Wednesday 3 April 2019

Jet Airways bailout. Who pays the price?

The government last week seems to have nudged public sector banks (PSBs) to bail out the bankrupt Jet Airways. Was this a good idea? No, but there was no alternative either. Banks will provide fresh funds of Rs.1,500 crore to restore some normalcy in the airline’s operations. This is supposed to be against ‘security of assets, but this is mainly the value of the 50.5% equity that the lenders have extracted. If no buyer materializes in two months, then the share price, which shot up after the bailout, will fizzle out equally fast and lenders will be left with worthless paper and the prospect of liquidation. 

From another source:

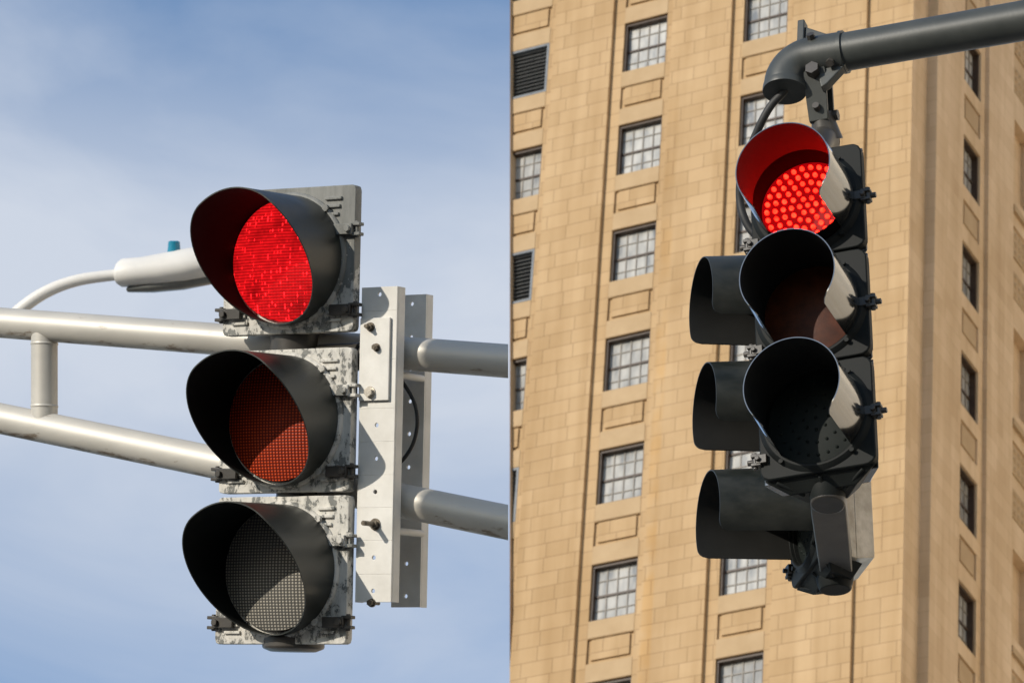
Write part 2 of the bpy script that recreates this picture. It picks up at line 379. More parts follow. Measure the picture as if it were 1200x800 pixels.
# ------------------------------------------------------------------ signal head parts (local: X right, -Y out of the face, Z up)
def door_mesh(mb, w, h, cz, rc, rin, y0, y1, n=96):
    """plate with rounded corners and a round opening"""
    hw, hh = w/2, h/2
    an = sorted(set([2*PI*k/n for k in range(n)] + [math.atan2(sx*hw, sz*hh) % (2*PI) for sx in (-1,1) for sz in (-1,1)]))
    outer = []; inner = []
    for a in an:
        dx, dz = math.sin(a), math.cos(a)
        t = min(hw/abs(dx) if abs(dx) > 1e-9 else 1e9, hh/abs(dz) if abs(dz) > 1e-9 else 1e9)
        x, z = dx*t, dz*t
        ex, ez = abs(x)-(hw-rc), abs(z)-(hh-rc)
        if ex > 0 and ez > 0:
            # intersect the ray with the corner circle
            cx, cz_ = math.copysign(hw-rc, x), math.copysign(hh-rc, z)
            b = dx*cx+dz*cz_; c = cx*cx+cz_*cz_-rc*rc
            t = b+math.sqrt(max(b*b-c, 0)); x, z = dx*t, dz*t
        outer.append((x, z)); inner.append((dx*rin, dz*rin))
    n = len(an); vs = []
    for ring, y in ((outer, y0), (inner, y0), (inner, y1), (outer, y1)):
        vs += [(x, y, z+cz) for x, z in ring]
    fs = []
    for q in range(4):
        for k in range(n):
            k2 = (k+1) % n; p = (q+1) % 4
            fs.append((q*n+k, p*n+k, p*n+k2, q*n+k2))
    mb.add(vs, fs)

def visor_mesh(mb, cz, r, Lf, amax, thick=.003, flare=0.0, droop=0.0, n=90, rows=14, y0=0.0):
    """sheet hood: Lf(angle) gives its length, amax where the sheet ends; outer skin material 0, lining 1"""
    full = amax >= PI-1e-6
    vs = []; fs = []; ms = []
    cols = n+1
    for side in (0, 1):
        for i in range(cols):
            a = -amax + 2*amax*i/n
            ln = Lf(abs(a))
            for j in range(rows+1):
                t = j/rows; y = y0-ln*t
                rr = (r+flare*ln*t) - (thick if side else 0)
                vs.append((rr*math.sin(a), y, cz+rr*math.cos(a)-droop*ln*t))
    st = rows+1; off = cols*st
    for i in range(n):
        for j in range(rows):
            a, b, c, d = i*st+j, (i+1)*st+j, (i+1)*st+j+1, i*st+j+1
            fs.append((a, b, c, d)); ms.append(0)
            fs.append((off+a, off+d, off+c, off+b)); ms.append(1)
        fs.append((i*st+rows, (i+1)*st+rows, off+(i+1)*st+rows, off+i*st+rows)); ms.append(0)
        fs.append((i*st, off+i*st, off+(i+1)*st, (i+1)*st)); ms.append(0)
    if not full:
        for i in (0, n):
            for j in range(rows):
                fs.append((i*st+j, i*st+j+1, off+i*st+j+1, off+i*st+j)); ms.append(0)
    o = len(mb.v)
    mb.v += [mb.X @ V(p) for p in vs]; mb.f += [tuple(q+o for q in f) for f in fs]; mb.m += ms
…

  • The founder Naresh Goyal and his wife Anita Goyal will step down from the board of directors. Mr Goyal sends out an emotional farewell letter in which he says, “No sacrifice is too big for me to safeguard the interest of Jet Airways…”

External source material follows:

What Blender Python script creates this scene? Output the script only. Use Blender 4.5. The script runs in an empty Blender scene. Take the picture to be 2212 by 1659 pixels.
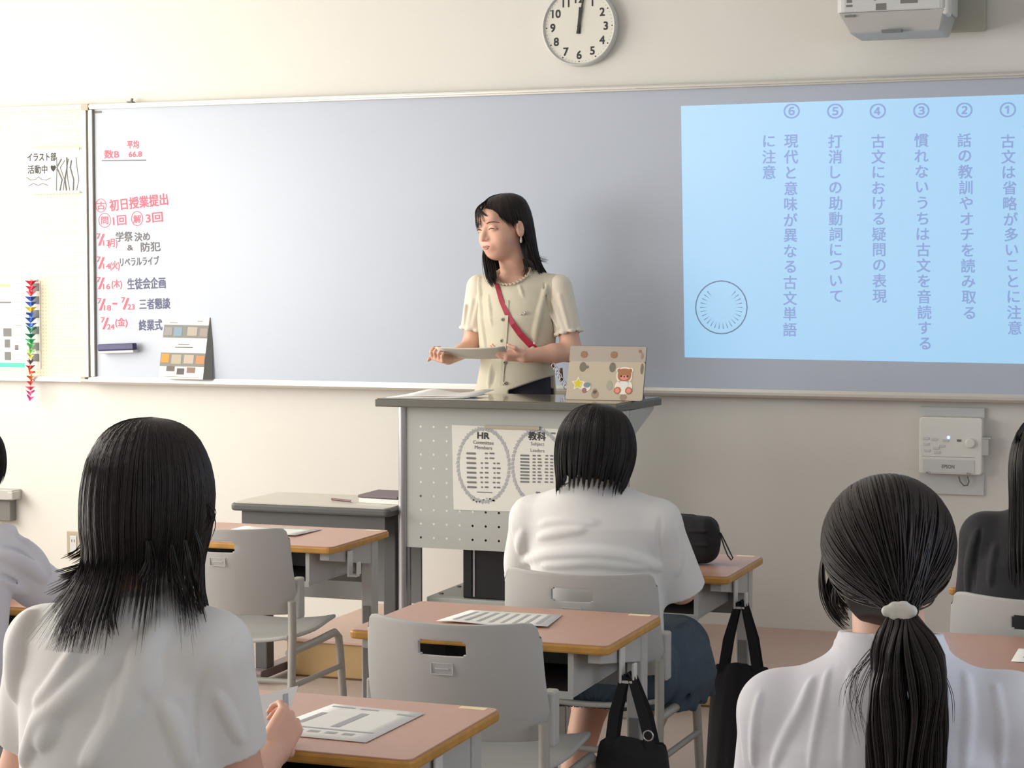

  • Mr Goyal still holds 25.5% of the equity. The stake of Etihad Airways halves to 12%. 
  • Jet Air says that the money will be used to clear dues owed to vendors, creditors, lessors, pay salaries to employees and get more aircraft off the ground again. A committee of experts, along with management consultants and an audit firm, will handle the revival of the airline and, probably, find a buyer. 
  • Jet Air had two former civil aviation secretaries on its board but couldn’t come up with a plan to stay afloat.
  • Jet Air has 22,000 employees.
  • Jet Air owes Rs.8,000 crore to banks. The biggest mystery is: Why isn’t anyone holding him responsible for repaying the massive Rs.8,000 crore that the airline owes banks?
  • Naresh Goyal’s business dealings are far more controversial than those of Vijay Mallya. But he was sensible enough to maintain a low profile and adopt a humble demeanor.
  • Jet  was allowed to fly abroad; got the choicest destinations; was allowed to buy Sahara Airlines to retain market leadership (for a short while) and also wangle a great deal for Etihad Airways, to persuade it to come in as a strategic partner.
  • This is hugely ironical when you consider that Vijay Mallya, whose Kingfisher Airlines owes Rs.9,000 crore (with interest) to lenders is having all his assets liquidated and faces untold humiliation. Is the difference in treatment explained by the fact that Mallya chose to run away to the UK when it seemed likely that he would be arrested?
  • Why didn’t the lenders demand a board position earlier? 
Rajnish Kumar, SBI chairman has led the restructuring effort and even put his reputation on the line. He told a journalist, “If my transaction is successful, after May 31, I will write a book on it.” If he succeeds, he certainly deserves every accolade; but what if his gamble fails and the airline ends up in a bigger mess, like Air India? Will he be held accountable or will he be allowed to shrug it off and put the airline into liquidation? Remember, SBI has made a virtue of ripping off small account-holders who do not have the resources to maintain a minimum monthly balance and collecting thousands of crores from them.



Common sense tells us that recapitalisation must be done by owners themselves not lenders. Banks are not supposed to invest any amount of money without 'due diligence' and without 'adequate securities'. It is not bank's job to bailout a privately held company facing financial crisis mainly due to mismanagement of funds by management. In all probability this Jet Air will go into liquidation sooner or later. Then who will be held responsible for doling out this Rs.1,500 crores of depositors money? Also why lenders with exposure of Rs.8,000 crores have no member on Jet Air board is unclear. Unless investigated it is likely to be a scam supported by powerful people. It is likely that Naresh Goyal who killed Jet Air by siphoning off money has been allowed to exit by lending banks & central government without facing inquiry or trial is a big favour. Why same courtesy was not extended to Vijay Mallya & Kingfisher Airlines few years ago in an identical situation?